Investing

Mutual funds: Let the great fee revolt begin

How to save on fees with exchange-traded funds.

It’s not much fun to be a mutual fund manager these days. In the late ’90s, money seemed to fall from the sky into the coffers of fund companies, as investors shovelled cash into whatever new product the industry threw up. But those days seem done, at least in the United States, in the wake of a string of mutual fund scandals. Anecdotal evidence suggests some mutual fund investors are beginning to move their money to alternative investment products, most notably exchange-traded funds. “My U.S. colleagues tell me we’ve seen a huge amount of business from the scandal,” says Geri James, a principal with Barclays Global Investors Canada Ltd., a manager of ETFs. “In the U.S. there was a period right after the peak of the scandal where we were getting millions in new assets a week.”

That trend could follow here. At the end of September, an Ontario Securities Commission probe found evidence of market timing among some of Canada’s biggest mutual fund companies. And while market timing is not illegal, the perception is that it enriches insiders at the expense of retail investors, a “bad faith” move that could anger anyone with life savings entrusted to fund companies.

One big attraction of ETFs is that they are immune to market timing of the sort used by some fund companies. ETFs are baskets of stocks that track the movement of an index, and because their units trade on an exchange, investors can buy and sell them at any time. In fact, arbitrageurs trade in and out of ETFs in an attempt to exploit minute differences between the unit price and the underlying value of the index being recreated. This constant trading keeps the value of the unit in line with the real value of the underlying index. James says that’s one of the pluses of investing in ETFs.

But there is a more important reason for investors to consider shifting from actively managed funds to ETFs: to save on fees. The management necessary to maintain an ETF is minimal, as the company marketing it need only preserve the correct proportion of stocks in the basket. And because the units trade on an exchange, the “back-office” technology is lessened, as are the administrative layers necessary to keep in touch with unitholders. That allows ETFs to charge a management fee of less than 1%, as opposed to 2% or 3% at traditional funds.

Those savings can make a big difference over 20 years. By one estimate a $10,000 investment in a common Canadian mutual fund with returns of 10% a year over two decades could see almost $24,000 in management fees go to the fund company, whereas the same amount invested in an ETF would pay just over $2,400 in management fees. “There’s a growing awareness out there among investors about the cost savings,” says James. “People are getting the message.”

Studies have shown that actively managed mutual funds (as a group) underperform the indexes over time in large part because of the fees they charge. A stock picker would have to beat the market by two percent just to overcome his fees, which can be difficult in itself, before he begins adding extra value.

The number of ETFs available to investors is growing. Since the beginning of October, several new funds have been launched, including one that tracks stocks in China (see table). According to James, the assets in BGI’s family of iUnits–an ETF brand name–are up 54% this year. Over the same period, assets under management at many traditional funds have been flat or declining.

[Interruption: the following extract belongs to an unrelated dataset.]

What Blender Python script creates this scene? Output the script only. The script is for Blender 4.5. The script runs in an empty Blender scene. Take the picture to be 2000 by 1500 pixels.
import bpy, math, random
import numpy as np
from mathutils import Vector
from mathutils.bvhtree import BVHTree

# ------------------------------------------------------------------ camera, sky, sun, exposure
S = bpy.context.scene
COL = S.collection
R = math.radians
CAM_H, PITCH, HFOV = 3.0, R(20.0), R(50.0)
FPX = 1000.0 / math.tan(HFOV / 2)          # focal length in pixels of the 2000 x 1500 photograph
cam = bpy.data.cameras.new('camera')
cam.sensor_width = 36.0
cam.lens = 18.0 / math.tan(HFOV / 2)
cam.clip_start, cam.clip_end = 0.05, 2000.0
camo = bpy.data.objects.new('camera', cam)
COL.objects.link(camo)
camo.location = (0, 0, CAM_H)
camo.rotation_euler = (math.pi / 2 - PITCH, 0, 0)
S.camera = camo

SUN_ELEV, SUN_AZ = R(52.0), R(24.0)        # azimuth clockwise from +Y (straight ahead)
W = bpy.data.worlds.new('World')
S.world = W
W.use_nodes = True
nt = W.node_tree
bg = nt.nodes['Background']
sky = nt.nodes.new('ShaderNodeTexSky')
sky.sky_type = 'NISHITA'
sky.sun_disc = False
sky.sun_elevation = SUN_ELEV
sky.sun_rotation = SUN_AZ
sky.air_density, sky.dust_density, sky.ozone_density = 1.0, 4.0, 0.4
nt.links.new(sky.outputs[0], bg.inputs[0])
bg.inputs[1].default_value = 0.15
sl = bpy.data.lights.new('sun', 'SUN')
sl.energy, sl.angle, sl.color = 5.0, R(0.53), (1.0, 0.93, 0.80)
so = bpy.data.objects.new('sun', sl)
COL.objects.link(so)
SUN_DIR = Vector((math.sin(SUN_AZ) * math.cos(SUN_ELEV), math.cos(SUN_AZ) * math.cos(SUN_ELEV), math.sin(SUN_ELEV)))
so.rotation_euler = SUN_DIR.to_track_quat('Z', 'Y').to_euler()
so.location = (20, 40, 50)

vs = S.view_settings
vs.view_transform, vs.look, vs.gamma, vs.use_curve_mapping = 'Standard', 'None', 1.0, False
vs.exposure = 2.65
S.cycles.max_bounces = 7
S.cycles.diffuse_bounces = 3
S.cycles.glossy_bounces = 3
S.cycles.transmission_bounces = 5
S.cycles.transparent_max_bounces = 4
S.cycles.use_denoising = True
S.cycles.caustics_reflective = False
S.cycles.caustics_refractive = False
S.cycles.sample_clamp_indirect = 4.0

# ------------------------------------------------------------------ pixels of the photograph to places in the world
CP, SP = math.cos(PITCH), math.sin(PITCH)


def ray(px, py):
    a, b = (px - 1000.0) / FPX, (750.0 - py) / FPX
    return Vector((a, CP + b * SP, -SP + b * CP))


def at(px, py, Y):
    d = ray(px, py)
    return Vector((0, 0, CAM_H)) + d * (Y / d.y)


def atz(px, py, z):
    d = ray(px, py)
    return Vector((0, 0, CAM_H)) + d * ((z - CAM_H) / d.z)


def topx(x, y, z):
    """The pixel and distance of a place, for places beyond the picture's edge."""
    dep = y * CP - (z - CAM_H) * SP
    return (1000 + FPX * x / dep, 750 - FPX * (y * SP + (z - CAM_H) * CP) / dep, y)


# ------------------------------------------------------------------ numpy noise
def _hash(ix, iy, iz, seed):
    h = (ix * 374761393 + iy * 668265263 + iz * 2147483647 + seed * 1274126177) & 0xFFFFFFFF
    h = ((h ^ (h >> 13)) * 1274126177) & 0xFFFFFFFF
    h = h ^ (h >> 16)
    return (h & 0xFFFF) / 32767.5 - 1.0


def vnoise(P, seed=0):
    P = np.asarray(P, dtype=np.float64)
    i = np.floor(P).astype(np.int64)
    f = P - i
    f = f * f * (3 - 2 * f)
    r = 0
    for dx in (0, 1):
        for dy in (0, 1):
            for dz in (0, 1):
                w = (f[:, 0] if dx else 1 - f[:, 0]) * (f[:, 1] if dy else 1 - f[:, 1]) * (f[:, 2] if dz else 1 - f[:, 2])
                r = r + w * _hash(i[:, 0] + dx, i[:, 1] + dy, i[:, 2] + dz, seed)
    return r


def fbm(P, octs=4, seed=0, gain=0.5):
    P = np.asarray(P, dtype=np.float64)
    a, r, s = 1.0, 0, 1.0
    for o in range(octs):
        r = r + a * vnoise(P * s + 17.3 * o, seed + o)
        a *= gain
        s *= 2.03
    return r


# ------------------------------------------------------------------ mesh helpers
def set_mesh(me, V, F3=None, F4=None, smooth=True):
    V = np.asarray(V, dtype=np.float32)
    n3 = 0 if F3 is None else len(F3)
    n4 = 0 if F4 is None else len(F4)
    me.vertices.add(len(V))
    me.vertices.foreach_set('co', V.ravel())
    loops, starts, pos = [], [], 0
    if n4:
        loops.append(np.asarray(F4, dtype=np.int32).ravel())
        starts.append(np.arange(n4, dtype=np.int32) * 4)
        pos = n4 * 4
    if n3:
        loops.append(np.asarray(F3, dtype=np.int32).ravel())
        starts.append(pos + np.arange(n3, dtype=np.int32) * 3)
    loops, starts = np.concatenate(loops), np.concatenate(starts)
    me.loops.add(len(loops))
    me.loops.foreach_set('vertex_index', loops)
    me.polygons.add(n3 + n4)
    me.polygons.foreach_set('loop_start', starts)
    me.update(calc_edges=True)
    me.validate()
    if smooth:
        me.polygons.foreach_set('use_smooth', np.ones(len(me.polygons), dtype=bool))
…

Meanwhile, ETFs may soon breach the last bastion of the mutual fund industry–active management. Right now, ETF managers don’t try to beat the index. The transparency of their funds would allow front running by other managers (a practice that involves buying up shares in front of another fund accumulating a position in the same stock, which works to drive up the price and makes the position unprofitable).

But this past August, the American Stock Exchange (home to ETFs in the U.S.), announced it was looking at the possibility of changing the disclosure regime around ETFs, which could create an environment for actively managed ETFs. The arbitrage possibilities that keep ETFs in line with index values might be decayed as a result, but the funds would still be cheaper than an actively managed mutual fund, since the ETF would still rely on the exchange apparatus for its “back office.”

Hitting the right balance between disclosure and transparency is the key, obviously, but it can be done. In Germany, actively managed ETFs have been on the market for several years. All of which suggests the doom and gloom in the mutual-fund industry might be with us for some time to come.